Karadzic Justice Minister Acquitted of War Crimes

The Appellate Chamber of the State Court of Bosnia and Herzegovina has acquitted Momcilo Mandic on all charges for war crimes against civilians and crimes against humanity.

Mandic was a justice minister in the government of the so-called Serbian Republic of Bosnia and Herzegovina during the Bosnian war. Radovan Karadzic, currently on trial for war crimes at the International Criminal Tribunal for the former Yugoslavia, was the president of the republic during the war.

Confirming the 2007 first-instance verdict, the court in Sarajevo acquitted Mandic today of responsibility for the attack by Serbian forces on the Staff Training Center of the Ministry of Internal Affairs in Sarajevo and of responsibility for the functioning of the penal and correctional facilities in Sarajevo and Foca.

The Appellate Chamber concluded that substantial proof was not provided that Mindic was responsible for the events that took place in the Foca, Butmir and Planjina Kuca facilities in the period when he was justice minister.

All three locations served as a detention centers for Bosniak and Croat civilians in 1992.

“The Appellate Chamber considers that it was logical for the First Instance Chamber to conclude that the Ministry of Justice and the Administration of the Serbian Republic of Bosnia and Herzegovina did not specifically express its responsibility for detainees, and therefore there is no reliable conclusion suggesting that indictee Momcilo Mandic, in his capacity as justice minister, had effective control over events and actions pertaining to the capture, detention and treatment of prisoners,” the Court of Bosnia and Herzegovina said.

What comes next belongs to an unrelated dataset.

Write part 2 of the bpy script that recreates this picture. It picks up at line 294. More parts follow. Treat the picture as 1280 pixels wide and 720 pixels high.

Considering the count charging Mandic with the attack on the Vraca School Center, the Appellate Chamber ruled that this incident “does not fulfill the conditions of an armed conflict.”

The first-instance verdict ruled that because the attack on the Vraca Center happened on April 5, 1992, prior to the beginning of the armed conflict in Bosnia and Herzegovina, it “could not be characterized as an armed conflict but as part of an inter-ethnic conflict.”

“It cannot be determined, beyond reasonable doubt, that the indictee came to the Vraca Center in his capacity as Deputy Minister of Internal Affairs of the Serbian Republic of Bosnia and Herzegovina, with authority to issue orders to police forces,” the decision states.

The court considered it was necessary to present “convincing evidence pertaining to real command or control” of a group of people who committed the crimes described in the indictment in order to prove Mandic’s responsibility.

The Appellate Chamber ruled that “it is important and necessary to differentiate between various groups of people or chains of command if the activities of these groups or chains of command partially, but not fully, overlap.”

Mandic is the most senior former Bosnian Serb official against whom an indictment has been raised by the local prosecutor’s office for crimes against humanity and war crimes against civilians.

In front of the same court in 2007, in the Chamber for Organised Crime, he was sentenced to five years’ imprisonment for abuse of power during the time he was director and president of the managing board of Privredna Banka in Sarajevo, after the war.

Mandic is also mentioned in the indictment of Radovan Karadzic issued by the International Criminal Tribunal for the former Yugoslavia. The former Bosnian Serb president is indicted for war crimes committed during the war in Bosnia and Herzegovina.

According to the Karadzic indictment, Mandic was a member of a joint criminal enterprise in cooperation with Karadzic and other military and political leaders of Republika Srpska.

These allegations were not part of the indictment against Mandic filed before the court in Sarajevo. The Hague Prosecution has invited him to testify against Karadzic as one of the first 30 witnesses.